■高額の養老保険は「払い済み」の方法も
前野:次は、現在の貯蓄額をみていきましょう。
I子:私の名義で120万円、息子の名義で100万円、それから養老保険の積立が800万円くらいあります。
前野:ちょっと待ってください。資産形成とはいえ、養老保険はあくまで保険です。原則として満期にならなければ受け取れませんから、現時点では「支出」です。
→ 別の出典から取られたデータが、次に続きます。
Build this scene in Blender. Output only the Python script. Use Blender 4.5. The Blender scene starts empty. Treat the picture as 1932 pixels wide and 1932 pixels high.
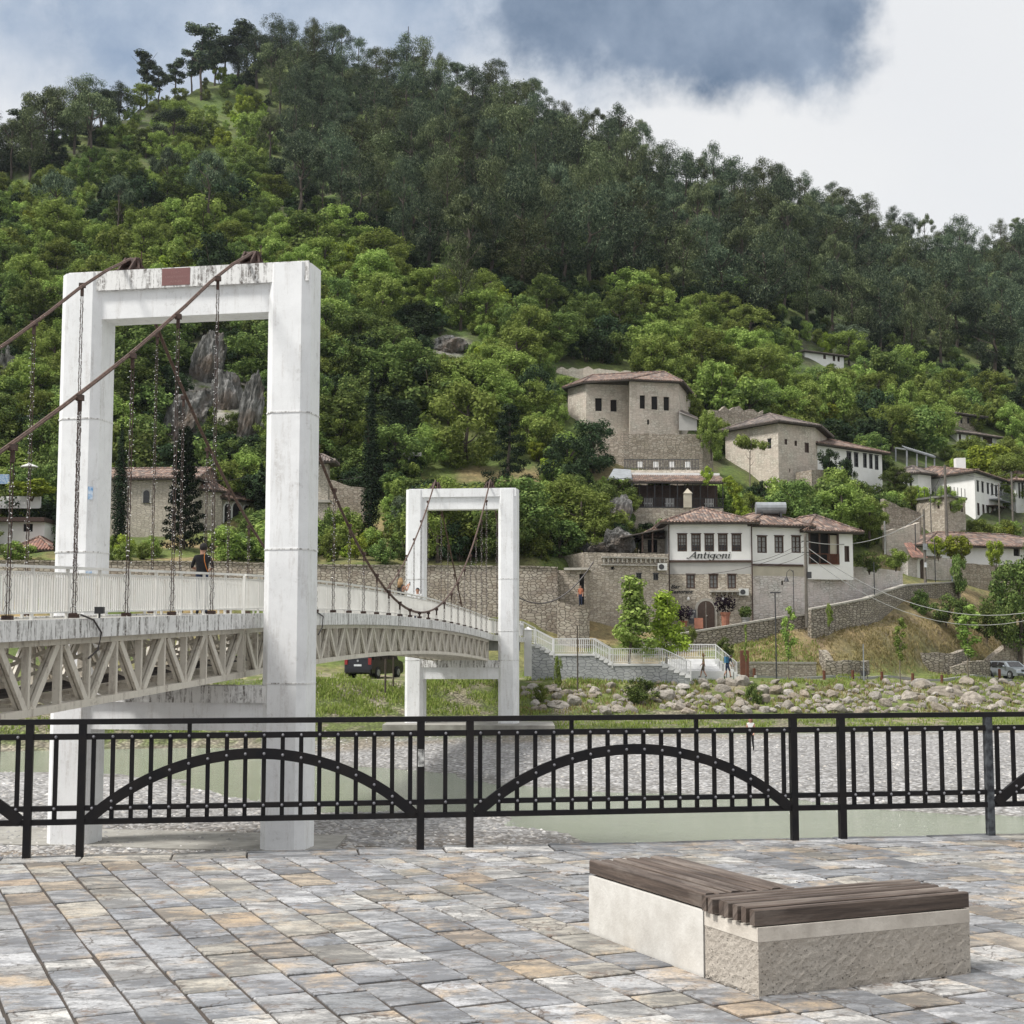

貯蓄は「今すぐ使えるお金」と認識しましょう。
I子:養老保険は58歳の満期で1300万円になるんですが、月5万円という負担が重くて。
前野:となると、定年後の貯蓄を見据えて、養老保険を見直したほうがいいかもしれません。
I子:今解約すると損かと……。
前野:支払ってきた金額より受け取る額が減るので、解約はおすすめできません。養老保険には「払い済み」という選択肢もあるのはご存じですか?
I子:初めて聞きました。
■払い済みの対応で、満期時にお金が戻ってくることも
前野:払い済みとは、保険料を支払うことはやめるけど、今まで払ったお金はそのまま保険会社に預けておき、満期がきた時に受け取れる制度です。その間の死亡保障も続きます。I子さんが今、払い済みの対応をとれば58歳の時に約800万円が戻ってくることになります。
I子:養老保険に払っていた月5万円を、貯蓄に回せますね!
前野:はい。払い済みで満期に受け取る800万円を、息子さんの学費に充てるという使い道もあります。あるいは、浮いた月5万円を、住宅ローンの繰り上げ返済に回すのもいいでしょう。
I子:なるほど! 我が家は二世帯住宅を建てる時と、外壁の断熱工事の時と、ローンを2本組んでいて、それぞれ返済額は、年間36万円と年間54万円です。
前野:養老保険の5万円を、二世帯住宅のローン返済に充てると、年間60
万円も繰り上げ返済できます。すると、約20万円の利息が浮くので、予定より2年早く完済できますよ。
I子:2年もですか! 老後資金に回せる額も増えそうです。